After an exuberant tour of African American dance history in the opening programme of this Dance Consortium tour of the UK, the mood of the Alvin Ailey American Dance Theater dancers travelled to night clubs in Latin America for the second programme. It opens with the Afro-Latin jazz of Ronald K Brown’s Open Door – carrying diverse evocations of Cuba and Brazil – before landing squarely in an Argentine milonga with a welcome revival of Paul Taylor’s celebration of the nuevo tango music of Astor Piazzolla.
The first of these dances suited the company better. Brown has now made six works on the Ailey ensemble, starting with Grace, in 1999, and including Four Corners, which was performed in Programme A. On this evidence, it is clear that a comfortable, easy rapport has evolved between his signature movement language and these outstanding dancers. Made in 2015, it seems that Open Door likely refers to the thawing of relations between the USA and Cuba – a country that Brown has visited, often – and he has turned to Arturo O’Farrill’s Afro-Latin Jazz Orchestra for the four musical sections that comprise the work (all composed by O’Farrill bar the closing number, the Latin jazz classic, Picadillo by Tito Puente).
It would appear to be unintentional but I also detected a strong flavour of Brazil, not least in Brown’s movement language. His fast-moving lines of sideways steps reminded me of the choreography of Rodrigo Pederneiras for Grupo Corpo (most recently seen in the Rio Olympics’ Opening Ceremony). But, for most of Open Door, the dancers just seemed to be having a good time, as if we were spying on the young and beautiful enjoying the very best of Havana nightlife.
Throughout both programmes seen to date, two senior Ailey dancers, Matthew Rushing (joined in 1992 and now, officially, a guest artist) and Linda Celeste Sims (joined in 1996) have been to the fore and, in Open Door, they are again the lead couple; once more, verifying an engaging, elegant and fluid partnership.
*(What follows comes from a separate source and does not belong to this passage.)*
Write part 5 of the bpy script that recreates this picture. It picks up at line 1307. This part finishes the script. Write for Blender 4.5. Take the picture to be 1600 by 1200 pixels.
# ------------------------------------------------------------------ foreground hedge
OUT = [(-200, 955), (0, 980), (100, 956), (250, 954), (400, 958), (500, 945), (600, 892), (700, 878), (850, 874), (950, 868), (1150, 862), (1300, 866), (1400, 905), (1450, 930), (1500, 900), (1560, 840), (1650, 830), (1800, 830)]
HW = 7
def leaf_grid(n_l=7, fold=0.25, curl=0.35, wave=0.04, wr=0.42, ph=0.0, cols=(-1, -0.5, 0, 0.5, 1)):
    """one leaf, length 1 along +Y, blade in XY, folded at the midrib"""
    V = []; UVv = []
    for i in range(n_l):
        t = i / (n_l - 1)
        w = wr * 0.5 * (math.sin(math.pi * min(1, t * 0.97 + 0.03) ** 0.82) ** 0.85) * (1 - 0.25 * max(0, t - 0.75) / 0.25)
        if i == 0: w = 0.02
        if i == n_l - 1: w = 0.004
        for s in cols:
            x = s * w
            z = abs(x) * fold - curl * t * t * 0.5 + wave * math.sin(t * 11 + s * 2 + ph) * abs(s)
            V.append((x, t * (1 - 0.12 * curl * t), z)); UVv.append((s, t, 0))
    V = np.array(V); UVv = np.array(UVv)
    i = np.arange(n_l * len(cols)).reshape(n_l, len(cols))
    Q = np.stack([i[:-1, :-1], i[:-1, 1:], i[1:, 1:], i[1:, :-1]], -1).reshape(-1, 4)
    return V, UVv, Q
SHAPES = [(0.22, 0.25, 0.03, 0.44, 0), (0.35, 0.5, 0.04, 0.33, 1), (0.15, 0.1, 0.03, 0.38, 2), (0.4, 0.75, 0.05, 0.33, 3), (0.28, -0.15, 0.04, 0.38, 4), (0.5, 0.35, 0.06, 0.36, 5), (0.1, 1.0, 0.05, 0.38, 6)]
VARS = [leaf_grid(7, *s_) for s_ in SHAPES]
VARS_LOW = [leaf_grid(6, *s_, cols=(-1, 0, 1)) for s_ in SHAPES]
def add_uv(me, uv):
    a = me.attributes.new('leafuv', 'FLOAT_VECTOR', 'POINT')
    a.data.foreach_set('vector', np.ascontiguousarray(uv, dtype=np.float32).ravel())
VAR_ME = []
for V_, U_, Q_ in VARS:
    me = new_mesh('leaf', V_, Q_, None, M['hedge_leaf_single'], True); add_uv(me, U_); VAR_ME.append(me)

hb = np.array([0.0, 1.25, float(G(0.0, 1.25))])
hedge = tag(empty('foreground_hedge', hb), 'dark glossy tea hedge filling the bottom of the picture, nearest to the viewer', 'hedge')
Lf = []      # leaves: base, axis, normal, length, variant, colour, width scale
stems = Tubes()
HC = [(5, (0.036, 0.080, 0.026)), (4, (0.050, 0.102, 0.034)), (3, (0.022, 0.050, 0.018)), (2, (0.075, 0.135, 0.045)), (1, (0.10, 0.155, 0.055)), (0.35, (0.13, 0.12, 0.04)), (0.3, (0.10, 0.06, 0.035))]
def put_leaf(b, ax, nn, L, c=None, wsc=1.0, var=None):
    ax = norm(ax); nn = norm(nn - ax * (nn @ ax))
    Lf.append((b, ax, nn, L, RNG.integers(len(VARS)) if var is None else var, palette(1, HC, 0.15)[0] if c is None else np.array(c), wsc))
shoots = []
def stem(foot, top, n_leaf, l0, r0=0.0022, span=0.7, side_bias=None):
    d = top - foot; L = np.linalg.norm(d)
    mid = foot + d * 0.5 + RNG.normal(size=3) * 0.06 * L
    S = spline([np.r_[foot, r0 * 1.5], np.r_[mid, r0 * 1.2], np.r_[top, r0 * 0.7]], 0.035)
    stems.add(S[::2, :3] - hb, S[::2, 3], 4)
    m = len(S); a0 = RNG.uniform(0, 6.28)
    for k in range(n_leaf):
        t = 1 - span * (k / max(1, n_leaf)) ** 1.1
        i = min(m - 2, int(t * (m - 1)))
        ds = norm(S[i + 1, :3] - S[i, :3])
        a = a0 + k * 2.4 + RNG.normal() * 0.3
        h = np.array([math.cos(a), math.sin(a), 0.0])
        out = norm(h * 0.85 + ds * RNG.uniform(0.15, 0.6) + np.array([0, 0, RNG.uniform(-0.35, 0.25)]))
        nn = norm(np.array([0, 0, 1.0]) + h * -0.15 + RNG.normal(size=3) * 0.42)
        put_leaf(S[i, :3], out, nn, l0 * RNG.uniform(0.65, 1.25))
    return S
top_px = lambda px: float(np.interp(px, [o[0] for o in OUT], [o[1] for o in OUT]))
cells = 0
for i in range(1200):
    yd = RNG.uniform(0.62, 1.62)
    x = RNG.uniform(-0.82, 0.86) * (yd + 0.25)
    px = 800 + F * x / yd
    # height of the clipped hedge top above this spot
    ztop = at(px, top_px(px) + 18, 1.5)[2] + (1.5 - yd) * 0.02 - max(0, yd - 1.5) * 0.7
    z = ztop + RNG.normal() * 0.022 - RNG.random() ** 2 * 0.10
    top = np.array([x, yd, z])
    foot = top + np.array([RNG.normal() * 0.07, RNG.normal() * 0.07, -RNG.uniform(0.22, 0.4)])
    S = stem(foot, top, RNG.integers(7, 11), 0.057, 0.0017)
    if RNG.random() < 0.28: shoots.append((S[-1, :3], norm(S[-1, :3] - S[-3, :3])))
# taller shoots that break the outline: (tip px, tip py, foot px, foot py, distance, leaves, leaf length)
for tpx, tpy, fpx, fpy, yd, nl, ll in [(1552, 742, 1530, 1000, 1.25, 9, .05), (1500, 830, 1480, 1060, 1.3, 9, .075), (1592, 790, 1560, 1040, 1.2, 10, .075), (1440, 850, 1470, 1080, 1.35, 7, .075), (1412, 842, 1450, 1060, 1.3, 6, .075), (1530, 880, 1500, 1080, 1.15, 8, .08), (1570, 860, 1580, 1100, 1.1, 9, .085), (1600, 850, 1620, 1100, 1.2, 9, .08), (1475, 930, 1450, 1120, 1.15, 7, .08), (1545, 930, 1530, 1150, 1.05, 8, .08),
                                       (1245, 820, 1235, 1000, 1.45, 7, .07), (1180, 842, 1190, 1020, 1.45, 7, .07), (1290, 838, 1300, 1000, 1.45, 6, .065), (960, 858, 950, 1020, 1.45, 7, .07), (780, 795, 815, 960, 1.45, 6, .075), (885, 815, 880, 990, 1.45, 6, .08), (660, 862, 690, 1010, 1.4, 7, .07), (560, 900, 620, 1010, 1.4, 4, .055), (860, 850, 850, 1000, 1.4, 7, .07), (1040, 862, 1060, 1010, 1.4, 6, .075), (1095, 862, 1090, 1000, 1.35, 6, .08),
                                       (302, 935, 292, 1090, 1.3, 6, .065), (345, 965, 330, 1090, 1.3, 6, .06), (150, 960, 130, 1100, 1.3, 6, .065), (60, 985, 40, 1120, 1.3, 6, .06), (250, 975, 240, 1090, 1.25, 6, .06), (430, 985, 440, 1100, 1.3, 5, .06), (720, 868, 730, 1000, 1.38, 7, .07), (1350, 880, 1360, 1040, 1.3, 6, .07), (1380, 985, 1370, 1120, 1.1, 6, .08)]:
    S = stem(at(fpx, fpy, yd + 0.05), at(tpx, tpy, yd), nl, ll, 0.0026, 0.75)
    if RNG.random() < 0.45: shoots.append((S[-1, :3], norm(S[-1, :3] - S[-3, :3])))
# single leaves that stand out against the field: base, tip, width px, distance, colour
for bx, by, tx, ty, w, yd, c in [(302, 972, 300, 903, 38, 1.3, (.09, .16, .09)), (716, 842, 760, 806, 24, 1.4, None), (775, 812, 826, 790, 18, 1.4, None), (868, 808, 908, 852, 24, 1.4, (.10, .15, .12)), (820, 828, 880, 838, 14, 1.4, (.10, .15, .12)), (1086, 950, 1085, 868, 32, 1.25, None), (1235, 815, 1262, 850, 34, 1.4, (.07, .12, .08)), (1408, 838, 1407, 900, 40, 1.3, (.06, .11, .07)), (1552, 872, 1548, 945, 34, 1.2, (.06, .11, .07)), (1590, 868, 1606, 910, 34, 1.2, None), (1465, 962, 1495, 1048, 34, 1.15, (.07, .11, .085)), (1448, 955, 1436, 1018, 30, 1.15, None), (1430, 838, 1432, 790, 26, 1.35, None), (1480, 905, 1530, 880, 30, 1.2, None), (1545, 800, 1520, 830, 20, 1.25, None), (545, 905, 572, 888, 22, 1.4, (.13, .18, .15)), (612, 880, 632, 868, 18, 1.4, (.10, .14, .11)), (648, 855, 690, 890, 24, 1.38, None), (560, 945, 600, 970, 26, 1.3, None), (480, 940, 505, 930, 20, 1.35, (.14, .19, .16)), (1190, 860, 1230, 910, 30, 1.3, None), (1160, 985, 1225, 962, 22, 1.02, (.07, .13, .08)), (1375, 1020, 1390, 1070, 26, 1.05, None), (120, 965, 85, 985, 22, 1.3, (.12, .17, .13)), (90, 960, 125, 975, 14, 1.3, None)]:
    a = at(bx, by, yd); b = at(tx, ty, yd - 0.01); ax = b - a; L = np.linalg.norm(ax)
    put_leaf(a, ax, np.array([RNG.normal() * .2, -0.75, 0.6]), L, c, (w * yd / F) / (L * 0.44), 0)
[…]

The ten-strong group of dancers are impressive when they move in complete synchrony while retaining visually-arresting collective shapes.
By contrast, it pains me to say that Piazzola Caldera was a tepid affair. It is a beautifully constructed piece by one of the great (and unsung, at least here in the UK) masters of modern dance, evoking the working class roots of tango in a dimly lit milonga. Unsurprisingly, three of the four musical numbers are by Piazzolla with the opening group dance (El son sueno), composed by his contemporary, Jerzy Peterburshsky.
Taylor exposes sexual tension from the very beginning with groups of men and women eyeballing each other across the dance floor, lights hanging like giant pendula above the stage. Later, two drunken men give up the quest and dance together haphazardly as the lights swing above them; and a lonely woman collapses, despairing her failure to score a partner.